Task brief
Every line from the start of the entries up to and including the one bearing "sc.render.resolution_x = 1024;" must be printed verbatim, without the pictures.

*** Records to use ***

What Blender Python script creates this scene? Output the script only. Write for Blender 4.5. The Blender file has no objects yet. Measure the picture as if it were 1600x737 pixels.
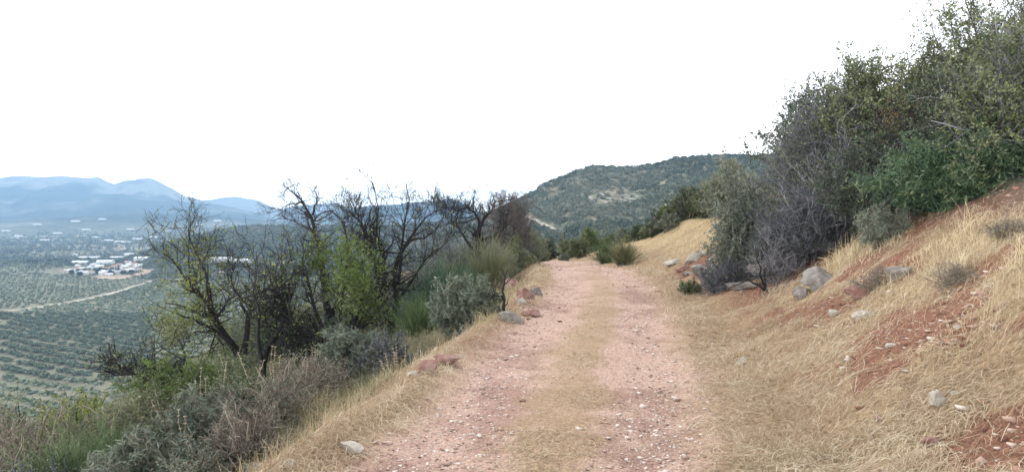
import bpy, math, random
import numpy as np
rng = np.random.default_rng(11)
random.seed(11)
R = math.radians
sc = bpy.context.scene
C = sc.collection

# ------------------------------------------------------------------ camera
FPX, CX0, CY0, HORIZON, EYE = 1101.0, 800.0, 368.5, 335.0, 1.65
PITCH = math.atan((CY0 - HORIZON) / FPX)
cam = bpy.data.cameras.new('camera'); cam_o = bpy.data.objects.new('camera', cam); C.objects.link(cam_o)
cam.sensor_width = 36; cam.lens = 36 * FPX / 1600
cam.clip_start = 0.05; cam.clip_end = 60000
cam_o.location = (0, 0, EYE); cam_o.rotation_euler = (math.pi / 2 - PITCH, 0, 0)
sc.camera = cam_o
sc.render.resolution_x = 1024; sc.render.resolution_y = 471

# ------------------------------------------------------------------ light
SUN_EL, SUN_AZ = 48, -22            # azimuth from +Y, negative = left
w = bpy.data.worlds.new('World'); sc.world = w; w.use_nodes = True
nt = w.node_tree; nt.nodes.clear()
sky = nt.nodes.new('ShaderNodeTexSky'); sky.sky_type = 'NISHITA'; sky.sun_disc = False
sky.sun_elevation = R(SUN_EL); sky.sun_rotation = R(SUN_AZ)
sky.air_density = 1.0; sky.dust_density = 6.0; sky.ozone_density = 1.0
hsv = nt.nodes.new('ShaderNodeHueSaturation'); hsv.inputs['Saturation'].default_value = 0.35
cloud = nt.nodes.new('ShaderNodeMix'); cloud.data_type = 'RGBA'   # veil of high bright cloud over the clear sky
cloud.inputs[0].default_value = 0.6
cloud.inputs[7].default_value = (15.5, 16.2, 17.2, 1)
geo = nt.nodes.new('ShaderNodeTexCoord'); sx = nt.nodes.new('ShaderNodeSeparateXYZ'); nt.links.new(geo.outputs['Generated'], sx.inputs[0])
veil = nt.nodes.new('ShaderNodeValToRGB'); vz = nt.nodes.new('ShaderNodeMath'); vz.operation = 'MULTIPLY_ADD'; vz.inputs[1].default_value = .5; vz.inputs[2].default_value = .5; nt.links.new(sx.outputs['Z'], vz.inputs[0]); nt.links.new(vz.outputs[0], veil.inputs[0]); ve = veil.color_ramp.elements   # the overcast is brightest low down
ve[0].position = .5; ve[0].color = (1.0, .98, .95, 1); ve[1].position = .75; ve[1].color = (.15, .158, .17, 1); vm = ve.new(.60); vm.color = (.30, .305, .315, 1)
vs = nt.nodes.new('ShaderNodeVectorMath'); vs.operation = 'SCALE'; vs.inputs['Scale'].default_value = 100; nt.links.new(veil.outputs[0], vs.inputs[0]); nt.links.new(vs.outputs[0], cloud.inputs[7])
bg = nt.nodes.new('ShaderNodeBackground'); bg.inputs[1].default_value = 0.105
out = nt.nodes.new('ShaderNodeOutputWorld')
nt.links.new(sky.outputs[0], hsv.inputs['Color']); nt.links.new(hsv.outputs[0], cloud.inputs[6])
nt.links.new(cloud.outputs[2], bg.inputs[0]); nt.links.new(bg.outputs[0], out.inputs[0])
sun = bpy.data.lights.new('sun', 'SUN'); sun.energy = 1.7; sun.angle = R(10); sun.color = (1, .94, .84)
sun_o = bpy.data.objects.new('sun', sun); C.objects.link(sun_o)
sun_o.rotation_euler = (R(90 - SUN_EL), 0, R(180 - SUN_AZ))
sc.view_settings.view_transform = 'Standard'; sc.view_settings.look = 'None'
sc.view_settings.gamma = 1; sc.view_settings.exposure = 0.22
sc.render.engine = 'CYCLES'
sc.cycles.use_denoising = True
sc.cycles.max_bounces = 5; sc.cycles.diffuse_bounces = 3; sc.cycles.glossy_bounces = 1
sc.cycles.transmission_bounces = 1; sc.cycles.volume_bounces = 0

# ------------------------------------------------------------------ numeric helpers
def _hash(ix, iy, seed):
    n = (ix.astype(np.int64) * 374761393 + iy.astype(np.int64) * 668265263 + seed * 1442695041) & 0x7fffffff
    n = ((n ^ (n >> 13)) * 1274126177) & 0x7fffffff
    return ((n ^ (n >> 16)) & 0xffffff) / float(0xffffff)
def vnoise(x, y, seed=0):
    ix = np.floor(x); iy = np.floor(y); fx = x - ix; fy = y - iy
    fx = fx * fx * (3 - 2 * fx); fy = fy * fy * (3 - 2 * fy)
    a = _hash(ix, iy, seed); b = _hash(ix + 1, iy, seed); c = _hash(ix, iy + 1, seed); d = _hash(ix + 1, iy + 1, seed)
    return (a * (1 - fx) + b * fx) * (1 - fy) + (c * (1 - fx) + d * fx) * fy
def fbm(x, y, octv=4, seed=0, gain=.5):
    x = np.asarray(x, float); y = np.asarray(y, float)
    s = 0; a = 1; t = 0
    for i in range(octv):
        s = s + a * vnoise(x * 2 ** i + 17.3 * i, y * 2 ** i - 9.1 * i, seed + i); t += a; a *= gain
    return s / t * 2 - 1
def sstep(a, b, x):
    t = np.clip((x - a) / (b - a), 0, 1); return t * t * (3 - 2 * t)
def smin(a, b, k):
    h = np.clip(.5 + .5 * (b - a) / k, 0, 1); return b * (1 - h) + a * h - k * h * (1 - h)
def smax(a, b, k): return -smin(-a, -b, k)
def nrm(v): return v / np.maximum(np.linalg.norm(v, axis=-1, keepdims=True), 1e-9)

def ray(px, py):
    rx = (px - CX0) / FPX; ry = -(py - CY0) / FPX
    return np.array([rx, math.cos(PITCH) + ry * math.sin(PITCH), -math.sin(PITCH) + ry * math.cos(PITCH)])
def at(px, py, Y):
    d = ray(px, py); t = Y / d[1]
    return np.array([0, 0, EYE]) + d * t
def proj(P):
    P = np.asarray(P, float); d = P - np.array([0, 0, EYE])
    zc = d[..., 1] * math.cos(PITCH) - d[..., 2] * math.sin(PITCH)
    yc = d[..., 1] * math.sin(PITCH) + d[..., 2] * math.cos(PITCH)
    zc = np.where(np.abs(zc) < 1e-6, 1e-6, zc)
    return CX0 + FPX * d[..., 0] / zc, CY0 - FPX * yc / zc

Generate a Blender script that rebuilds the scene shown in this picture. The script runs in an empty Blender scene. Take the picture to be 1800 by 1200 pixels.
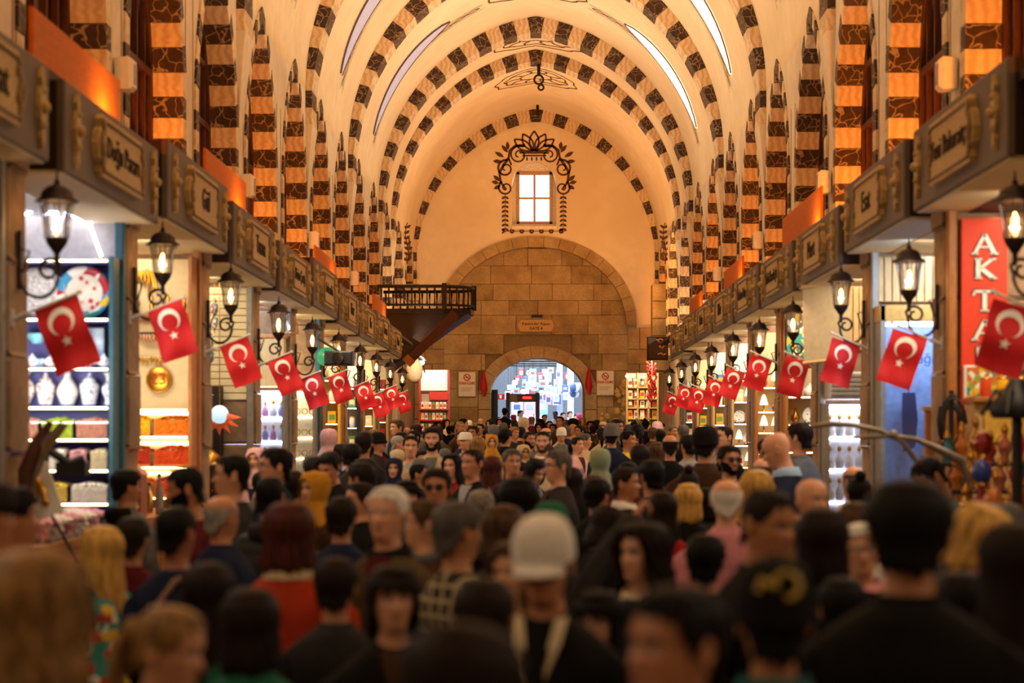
import bpy, math, random
from math import sin, cos, pi, sqrt, atan2, exp, acos, radians as R
from mathutils import Vector, Matrix
random.seed(7)
SC = bpy.context.scene
COL = SC.collection

# ---------------------------------------------------------------- camera
FP = 3300.0; CX = 942.0; CY = 766.0; EYE = 1.8
cd = bpy.data.cameras.new('camera'); cam = bpy.data.objects.new('camera', cd); COL.objects.link(cam)
cam.location = (0, 0, EYE); cam.rotation_euler = (pi / 2, 0, 0)
cd.sensor_width = 36; cd.lens = FP / 1800 * 36
cd.shift_x = -(CX - 900) / 1800; cd.shift_y = (CY - 600) / 1800
cd.clip_start = .05; cd.clip_end = 300
cd.dof.use_dof = True; cd.dof.focus_distance = 50; cd.dof.aperture_fstop = 1.9
SC.camera = cam
SC.view_settings.view_transform = 'Standard'; SC.view_settings.look = 'None'
SC.view_settings.exposure = 0.0; SC.view_settings.gamma = 1; SC.view_settings.use_curve_mapping = False

# ---------------------------------------------------------------- world (overcast daylight)
W = bpy.data.worlds.new('world'); SC.world = W; W.use_nodes = True
wn = W.node_tree.nodes; wl = W.node_tree.links
bg = wn['Background']; bg.inputs[0].default_value = (.78, .88, 1.0, 1); bg.inputs[1].default_value = 2.4

# ---------------------------------------------------------------- lamps of the hall, plus added fill lights
def area(name, loc, rot, sx, sy, col, power, spread=180):
    l = bpy.data.lights.new(name, 'AREA'); l.shape = 'RECTANGLE'; l.size = sx; l.size_y = sy
    l.color = col; l.energy = power; l.spread = R(spread)
    o = bpy.data.objects.new(name, l); COL.objects.link(o); o.location = loc; o.rotation_euler = rot
    return o
def point(name, loc, col, power, rad=.03):
    l = bpy.data.lights.new(name, 'POINT'); l.color = col; l.energy = power; l.shadow_soft_size = rad
    o = bpy.data.objects.new(name, l); COL.objects.link(o); o.location = loc
    return o
WARM = (1, .62, .30); ORANGE = (1, .25, .02); COOL = (.72, .84, 1); WHITE = (1, .86, .66)
RIB_Y = [10.7, 18.5, 26.3, 34.1, 41.75, 49.75, 54.0]
# uplights lying on the shop roofs, washing the vault (warm white)
VAULT = (1, .76, .50)
for i in range(13):
    y = 3.0 + i * 4.3
    for s in (-1, 1):
        area('vault_uplight', (s * 3.12, y, 4.3), (pi, s * R(-30), 0), .25, 3.2, VAULT, 78 if y < 48 else 46, 105)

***

Response for this exercise
What Blender Python script creates this scene? Output the script only. Write for Blender 4.5. The Blender file has no objects yet. Measure the picture as if it were 1600x737 pixels.
import bpy, math, random
import numpy as np
rng = np.random.default_rng(11)
random.seed(11)
R = math.radians
sc = bpy.context.scene
C = sc.collection

# ------------------------------------------------------------------ camera
FPX, CX0, CY0, HORIZON, EYE = 1101.0, 800.0, 368.5, 335.0, 1.65
PITCH = math.atan((CY0 - HORIZON) / FPX)
cam = bpy.data.cameras.new('camera'); cam_o = bpy.data.objects.new('camera', cam); C.objects.link(cam_o)
cam.sensor_width = 36; cam.lens = 36 * FPX / 1600
cam.clip_start = 0.05; cam.clip_end = 60000
cam_o.location = (0, 0, EYE); cam_o.rotation_euler = (math.pi / 2 - PITCH, 0, 0)
sc.camera = cam_o
sc.render.resolution_x = 1024; sc.render.resolution_y = 471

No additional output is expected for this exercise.